So, basically when Firefly remade the Star Wars universe in its own image they got it dead right.
What made the show prohibitively expensive? I know the show had a bunch of special effects, but it didn't seem like it had more than any other show revolving around a spaceship. Also, I'd be interested to know what the costs were compared to say, Star Trek or Battlestar Galactica.
It was a million an episode. That's about what Star Trek: TNG cost, but TNG had the advantage of never not being in syndication. By way of comparison, Terra Nova cost about $4m an episode... and Game Of Thrones (Season 1) came in at around $900k/episode. BSG? About $1.4m per episode. Which isn't quite a fair comparison, because the economics of HBO are a little different. Nonetheless, Firefly was a network show, and it needed to make network numbers. NCIS costs around $2.5m per episode, but it also delivers 8 million viewers on a bad night. Firefly never got above 5. It would have had more of a shot on cable than it did on network. Problem being, Fox didn't run it on FX, while NBC chickened out and ran Battlestar on SyFy. There were some serious issues of mismanagement with it all. There often are with Fox (which is rapidly becoming The Gordon Ramsay Network).
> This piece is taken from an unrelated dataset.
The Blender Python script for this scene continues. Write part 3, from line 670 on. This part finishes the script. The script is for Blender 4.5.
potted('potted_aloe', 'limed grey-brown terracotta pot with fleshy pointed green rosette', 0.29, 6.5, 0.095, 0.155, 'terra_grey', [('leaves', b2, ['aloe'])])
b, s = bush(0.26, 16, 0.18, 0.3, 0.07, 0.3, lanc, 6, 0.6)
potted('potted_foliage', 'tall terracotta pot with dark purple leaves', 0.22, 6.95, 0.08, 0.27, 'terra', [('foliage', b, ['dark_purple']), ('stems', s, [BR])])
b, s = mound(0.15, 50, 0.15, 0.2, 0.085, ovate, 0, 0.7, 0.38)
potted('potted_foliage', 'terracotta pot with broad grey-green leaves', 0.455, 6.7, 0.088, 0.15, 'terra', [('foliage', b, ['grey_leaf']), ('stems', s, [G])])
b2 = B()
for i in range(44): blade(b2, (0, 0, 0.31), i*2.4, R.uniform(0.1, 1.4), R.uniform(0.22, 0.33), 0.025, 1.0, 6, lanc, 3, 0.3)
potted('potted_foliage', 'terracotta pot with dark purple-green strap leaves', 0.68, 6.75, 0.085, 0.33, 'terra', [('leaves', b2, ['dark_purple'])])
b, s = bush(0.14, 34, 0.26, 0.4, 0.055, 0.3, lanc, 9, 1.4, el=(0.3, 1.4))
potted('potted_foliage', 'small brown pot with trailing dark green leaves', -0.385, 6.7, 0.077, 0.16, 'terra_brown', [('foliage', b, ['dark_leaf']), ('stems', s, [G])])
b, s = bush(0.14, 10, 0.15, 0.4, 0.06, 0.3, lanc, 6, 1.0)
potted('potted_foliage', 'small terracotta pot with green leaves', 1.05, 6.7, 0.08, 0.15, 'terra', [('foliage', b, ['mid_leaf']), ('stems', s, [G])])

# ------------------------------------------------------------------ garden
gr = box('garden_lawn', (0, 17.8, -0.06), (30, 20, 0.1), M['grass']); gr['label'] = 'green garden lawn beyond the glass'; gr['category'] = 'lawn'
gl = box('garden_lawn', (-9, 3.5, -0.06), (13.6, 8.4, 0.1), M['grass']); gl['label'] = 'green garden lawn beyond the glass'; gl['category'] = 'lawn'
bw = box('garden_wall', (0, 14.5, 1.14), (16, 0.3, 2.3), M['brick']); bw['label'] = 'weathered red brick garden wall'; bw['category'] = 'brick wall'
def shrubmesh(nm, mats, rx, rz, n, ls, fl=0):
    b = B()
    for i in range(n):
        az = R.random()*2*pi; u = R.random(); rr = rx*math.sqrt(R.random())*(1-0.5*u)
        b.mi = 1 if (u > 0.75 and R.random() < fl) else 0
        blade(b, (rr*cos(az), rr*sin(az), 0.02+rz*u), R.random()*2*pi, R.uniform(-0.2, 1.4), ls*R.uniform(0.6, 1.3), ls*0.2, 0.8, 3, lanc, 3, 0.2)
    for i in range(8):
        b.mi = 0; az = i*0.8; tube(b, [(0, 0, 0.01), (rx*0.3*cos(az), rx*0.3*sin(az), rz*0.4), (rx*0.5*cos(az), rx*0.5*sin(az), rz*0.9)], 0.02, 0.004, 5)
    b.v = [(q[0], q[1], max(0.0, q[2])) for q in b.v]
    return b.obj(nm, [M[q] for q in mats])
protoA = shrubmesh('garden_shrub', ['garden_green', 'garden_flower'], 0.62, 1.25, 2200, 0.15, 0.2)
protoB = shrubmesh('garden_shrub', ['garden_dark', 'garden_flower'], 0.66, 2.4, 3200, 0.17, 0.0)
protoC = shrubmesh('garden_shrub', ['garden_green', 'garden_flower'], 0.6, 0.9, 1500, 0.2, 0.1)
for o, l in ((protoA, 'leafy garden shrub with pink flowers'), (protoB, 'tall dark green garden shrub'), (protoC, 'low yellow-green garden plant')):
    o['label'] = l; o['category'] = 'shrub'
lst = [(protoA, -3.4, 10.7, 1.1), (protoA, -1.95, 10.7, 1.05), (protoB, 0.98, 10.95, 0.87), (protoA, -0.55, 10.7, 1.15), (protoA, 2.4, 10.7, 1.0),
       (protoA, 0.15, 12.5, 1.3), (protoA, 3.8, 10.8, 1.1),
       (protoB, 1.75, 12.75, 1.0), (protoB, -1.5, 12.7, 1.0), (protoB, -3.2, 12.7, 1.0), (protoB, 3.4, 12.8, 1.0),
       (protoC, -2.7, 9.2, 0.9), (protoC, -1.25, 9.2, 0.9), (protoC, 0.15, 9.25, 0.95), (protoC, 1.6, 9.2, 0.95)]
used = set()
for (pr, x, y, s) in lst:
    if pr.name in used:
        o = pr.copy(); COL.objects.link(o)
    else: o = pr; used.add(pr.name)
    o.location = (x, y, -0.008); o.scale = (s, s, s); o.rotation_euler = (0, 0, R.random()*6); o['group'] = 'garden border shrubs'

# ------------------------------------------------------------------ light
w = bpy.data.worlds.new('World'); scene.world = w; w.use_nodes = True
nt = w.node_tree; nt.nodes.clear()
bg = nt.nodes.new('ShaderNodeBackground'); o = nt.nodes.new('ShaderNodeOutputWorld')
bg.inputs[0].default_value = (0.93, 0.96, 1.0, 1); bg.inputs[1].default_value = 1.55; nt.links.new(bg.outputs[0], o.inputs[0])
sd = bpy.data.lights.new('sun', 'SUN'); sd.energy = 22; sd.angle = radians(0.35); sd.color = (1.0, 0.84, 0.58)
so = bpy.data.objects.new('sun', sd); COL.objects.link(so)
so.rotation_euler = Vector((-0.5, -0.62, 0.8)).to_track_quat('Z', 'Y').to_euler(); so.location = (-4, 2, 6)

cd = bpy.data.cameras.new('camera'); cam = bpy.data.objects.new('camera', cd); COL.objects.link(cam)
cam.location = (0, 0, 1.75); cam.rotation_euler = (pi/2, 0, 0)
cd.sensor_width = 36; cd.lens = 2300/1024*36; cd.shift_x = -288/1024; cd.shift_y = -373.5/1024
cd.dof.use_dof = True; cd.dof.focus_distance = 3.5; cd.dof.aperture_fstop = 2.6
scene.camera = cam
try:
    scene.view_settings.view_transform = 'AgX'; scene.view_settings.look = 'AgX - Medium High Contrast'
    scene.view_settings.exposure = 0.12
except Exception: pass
It would have been different on CBS or NBC, and would have been exactly the same on ABC. Kind of a shame. It's about the only Whedon thing I can stand.
It was stupid expensive and nobody watched it. Primarily because it sucked. "Oh, shit! We're about to be eaten by a dinosaur and we can't run! What will we do?" -COMMERCIAL- "Boy, we sure are lucky that dinosaur got bored and left while we were during commercial; let's waste some time on some super-thin bullshit human interest b-story, shall we?"